817.1051/128: Telegram
The Secretary of State to the Minister in Nicaragua (Eberhardt)
36. Your 32, February 7, 9 p.m., second paragraph. The Department was not aware that American aviators were accredited to the constabulary or that there was any aviation service connected with [Page 310] this organization. In any event, the American instructors of the Nicaraguan constabulary, Major Carter and Major Rodriquez, were not expected to participate in hostilities between political factions in Nicaragua. The constabulary was intended purely as a police force and it was with that understanding that the Department approved the appointment of Americans as instructors. Messrs.

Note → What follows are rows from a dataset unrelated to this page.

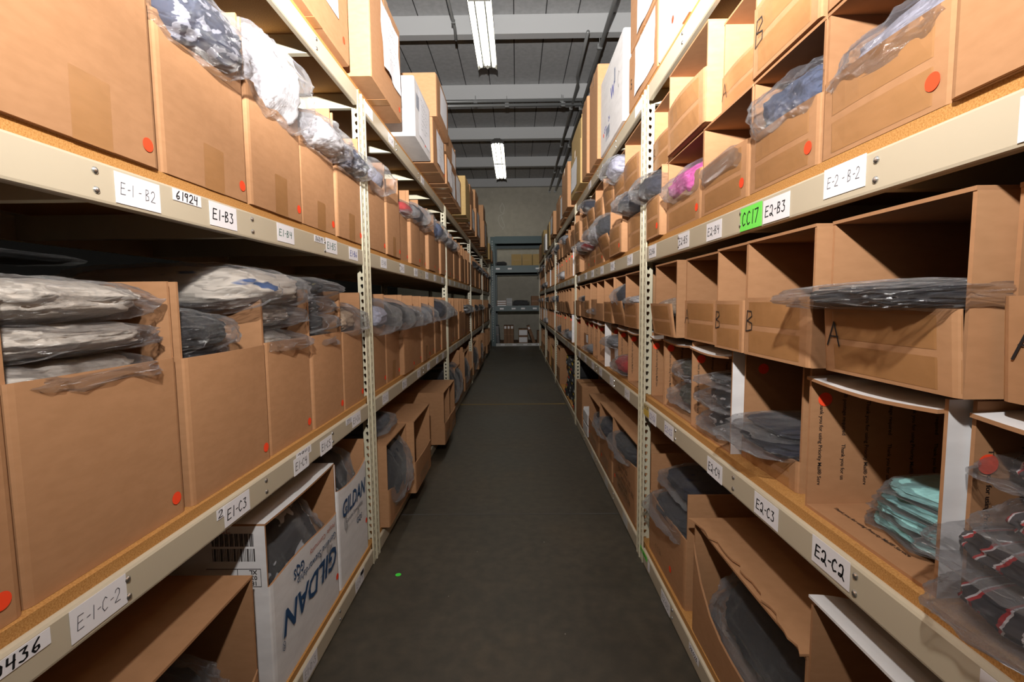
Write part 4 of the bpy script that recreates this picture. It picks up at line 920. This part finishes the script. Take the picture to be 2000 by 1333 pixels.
for k in range(3):
    y = 6.0; r = thing('blister_pack', f'{["lowest", "middle", "topmost"][k]} yellow packet in the small stack past the third right post', 'package', (.50, 5.98, ZD+.09*k), 'yellow packets past the third right post')
    mb = MB(); mb.box(-.07, .07, -.05, .05, 0, .085); mb.build('pack', 'yellow_card', r)

# ------------------------------------------------------------------ ceiling lights and pipes
def fixture(y0, y1, x, lab):
    L = y1-y0; r = thing('ceiling_light', lab, 'light', (x, (y0+y1)/2, 3.40), 'fluorescent strip lights along the aisle')
    mb = MB(); mb.prism([(-.10, .012), (-.102, .012), (-.102, .045), (-.045, .095), (.045, .095), (.102, .045), (.102, .012), (.10, .012), (.10, .043), (.042, .085), (.030, .085), (.030, .050), (-.030, .050), (-.030, .085), (-.042, .085), (-.10, .043)], 'y', -L/2, L/2); mb.build('housing', 'fix_white', r)
    for e in (-1, 1):
        mb = MB(); mb.prism([(-.104, .0), (-.08, .022), (-.02, .03), (0, .012), (.02, .03), (.08, .022), (.104, 0), (.104, .05), (.045, .1), (-.045, .1), (-.104, .05)], 'y', e*L/2-.002, e*L/2+.012); mb.build('end_plate', 'fix_dark', r)
        for q in (-1, 1): mb = MB(); mb.tube([(q*.03, e*L*.4, .095), (q*.01, e*L*.4, .31)], .003, 6); mb.build('hanger', 'galv', r)
    for q in (-.068, .068):
        for e in (-1, 1): mb = MB(); mb.tube([(q, e*.035, .034), (q, e*(L/2-.03), .034)], .015, 12); mb.build('tube', 'tube', r, smooth=True)
    for q in (-.018, .018):
        mb = MB(); mb.tube([(q, -L/2+.05, .036), (q, L/2-.05, .036)], .012, 12); mb.build('tube', 'tube', r, smooth=True)
    for q in (-.0435, .0435):
        for e in (-1, 1): mb = MB(); mb.box(q-.0045, q+.0045, min(e*.03, e*(L/2-.01)), max(e*.03, e*(L/2-.01)), .014, .05); mb.build('shade_strip', 'fix_dark', r)  # dark strips added to draw the shade between the tubes
    mb = MB(); mb.box(-.095, .095, -.03, .03, .012, .06); mb.build('socket', 'fix_white', r)
fixture(2.98, 5.38, -.287, 'lit fluorescent strip light hanging over the near part of the aisle')
fixture(7.83, 10.04, -.283, 'lit fluorescent strip light hanging far down the aisle near the back wall')
def pipe(lab, pts, r, clips=(), name='conduit_pipe', mat='galv'):
    o = thing(name, lab, 'pipe', pts[0]); p0 = Vector(pts[0])
    mb = MB(); mb.tube([Vector(p)-p0 for p in pts], r, 10); mb.build('pipe', mat, o, smooth=True)
    for q in clips:
        q = Vector(q)-p0; mb = MB(); mb.box(q.x-r*1.25, q.x+r*1.25, q.y-.012, q.y+.012, q.z-r*1.25, q.z+r*1.25); mb.tube([q, q+Vector((0, 0, 3.53-Vector(pts[0]).z))], .004, 6); mb.build('clip', mat, o)
ys = [y+.05 for y in JY[1:]]
pipe('thick grey pipe along the ceiling above the right shelves', [(.80, -1, 3.42), (.92, 11.1, 3.42)], .020, [(.83+.01*(y-3), y, 3.42) for y in ys])
pipe('thinner grey pipe beside the thick one above the right shelves', [(.695, 4.7, 3.42), (.705, 5.6, 3.42), (.735, 5.75, 3.42), (.775, 11.1, 3.42)], .016, [(.72+.01*(y-5), y, 3.42) for y in ys[2:]])
pipe('upper of two grey pipes crossing the aisle under the ceiling', [(-4, 6.32, 3.46), (.9, 6.32, 3.46)], .018, [(-.5, 6.32, 3.46), (.6, 6.32, 3.46)])
pipe('lower of two grey pipes crossing the aisle under the ceiling', [(-4, 6.34, 3.415), (.9, 6.34, 3.415)], .020, [(-.1, 6.34, 3.415), (.62, 6.34, 3.415)])
pipe('short grey conduit ending at a ceiling joist above the left shelves', [(-.60, -1, 3.47), (-.555, 4.70, 3.47), (-.555, 4.78, 3.40)], .014, [(-.557, 4.6, 3.47)])

# ------------------------------------------------------------------ pallet rack across the end of the aisle
R = thing('pallet_rack', 'dark teal steel pallet rack standing across the far end of the aisle', 'rack', (-.47, 9.7, 0))
def rp(name, mat, *boxes):
    mb = MB()
    for b_ in boxes: mb.box(*b_)
    return mb.build(name, mat, R)
for x in (-.045, 2.35):
    for y in (0, .92):
        mb = MB(); mb.box(x, x+.09, y, y+.07, 0, 2.205)
        for k in range(41): mb.box(x+.03, x+.042, y-.0012, y, .1+.05*k, .125+.05*k, 1)
        mb.build('upright', ['teal', 'label_grey'], R)
    mb = MB(); s_ = [(x+.044, .035, .25), (x+.044, .955, .8), (x+.044, .035, 1.35), (x+.044, .955, 1.9)]; mb.tube(s_, .014, 6); mb.build('brace', 'teal', R)
for z0, z1 in ((2.07, 2.20), (1.49, 1.62), (.715, .81)):
    for y in (0, .94): rp('cross_beam', 'teal', (.045, 2.35, y, y+.045, z0, z1), (.045, 2.35, y, y+.028, z1, z1+.012))
    rp('deck', 'dark_kraft', (.046, 2.35, .046, .94, z1-.02, z1-.002))
rp('cross_beam', 'label_grey', (.045, 2.35, .0, .03, .0, .055)); rp('deck', 'dark_kraft', (.046, 2.35, .032, .94, .03, .055))
for x, z in ((.14, .0), (.38, .0), (.60, .0), (.77, .0), (.90, .0), (.13, .735), (.37, .735), (.56, .735), (.80, .735), (.30, 1.54), (.06, 1.54), (.86, 1.54)):
    mb = MB(); mb.box(x, x+.08, -.002, -.001, z+.012, z+.045); mb.build('shelf_label', 'card', R)
def rbox(lab, x, w_, z, H, D=.30, y=9.72, mat='tan_board', name='carton', yaw=0, roll=0, face=None, group=None):
    o = thing(name, lab, 'box', (x+w_/2, y+D/2, z), group); o.rotation_euler = (0, roll, yaw)
    mb = MB(); mb.box(-w_/2, w_/2, -D/2, D/2, 0, H); b_ = mb.build('body', mat, o)
    mb = MB(); mb.box(-w_/2+.004, w_/2-.004, -D/2-.0008, -D/2, H*.49, H*.505); mb.build('tape_strip', 'tape', b_)
    if face: mb = MB(); mb.box(-w_/2+.012, w_/2-.012, -D/2-.002, -D/2-.001, H*face[0], H*face[1]); mb.build('label_panel', 'card', o)
    return o
for k, (x, w_) in enumerate(((-.095, .205), (.122, .20), (.334, .2))): rbox(f'{["left", "middle", "right"][k]} tan carton of three on the upper deck of the teal rack', x, w_, 1.622, .235, group='tan cartons on the teal rack')
for k, x in enumerate((-.265, -.197, -.129)): rbox(f'{["left", "middle", "right"][k]} narrow brown box of three upright on the lowest rack deck', x, .064, .056, .365, mat='dark_kraft', face=(.82, .96), group='narrow brown boxes on the lowest rack deck')
for k in range(2): rbox(f'{["lower", "upper"][k]} dark box with a white label panel on the lowest rack deck', .035, .19, .056+.147*k, .145, mat='dark_kraft', face=(.12, .85), group='white labelled boxes on the lowest rack deck')
rbox('narrow brown box leaning to the left on the lowest rack deck', .325, .062, .062, .37, mat='dark_kraft', roll=-.34, face=(.80, .93))
rbox('low dark box at the right end of the lowest rack deck', .42, .2, .056, .25, mat='dark_kraft')
rbox('dark flat board leaning at the left on the lowest rack deck', -.41, .06, .056, .36, D=.4, mat='black_plastic', roll=-.06)
for k in range(3): rbox(f'{["lowest", "middle", "topmost"][k]} flat brown box stacked on the middle rack deck', -.40, .20, .812+.042*k, .04, mat='dark_kraft', face=(.2, .8), group='flat brown boxes on the middle rack deck')
rbox('black plastic bin on the middle rack deck', -.205, .115, .812, .165, D=.2, mat='black_plastic', name='bin')
rbox('dark brown box at the right of the middle rack deck', .30, .24, .812, .205, mat='dark_kraft')
bag('black bagged bundle lying on the middle rack deck', (.09, 9.86, .812), (.2, .36, .12), 'blackgold', 'L', hi=False, yaw=PI/2)
bag('black tangled bundle on the upper rack deck beside the tan cartons', (-.30, 9.80, 1.622), (.2, .22, .09), 'black', 'L', hi=False, yaw=PI/2)
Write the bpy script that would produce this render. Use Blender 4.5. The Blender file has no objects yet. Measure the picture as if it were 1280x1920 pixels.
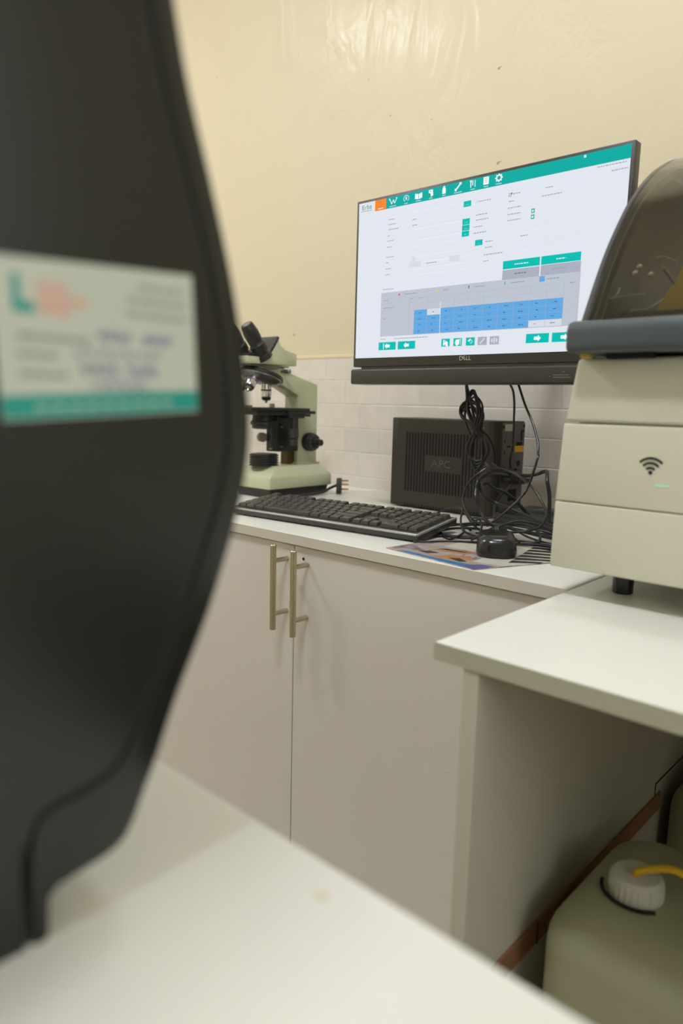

Mason and Brooks appear to be combatant aviators attached to the Nicaraguan armed forces.
While this Government has not undertaken in such cases to regulate the conduct of American citizens abroad and beyond the jurisdiction of the United States it feels constrained to observe that the very evident intent of the neutrality laws of the United States is to discountenance the enlistment of American citizens in foreign armed forces.
In order to remove any misapprehension on the part of American citizens now attached to the Nicaraguan constabulary or other armed forces, you should make plain to them the Department’s views as expressed above and further inform them that in the event of their taking an oath of allegiance to a foreign government they forfeit their American citizenship and that if the instructors attached to the constabulary actively participate in hostilities between the Government forces and the revolutionaries or if other American citizens enlist or attach themselves to the Nicaraguan armed forces they cannot look to the Government of the United States for protection.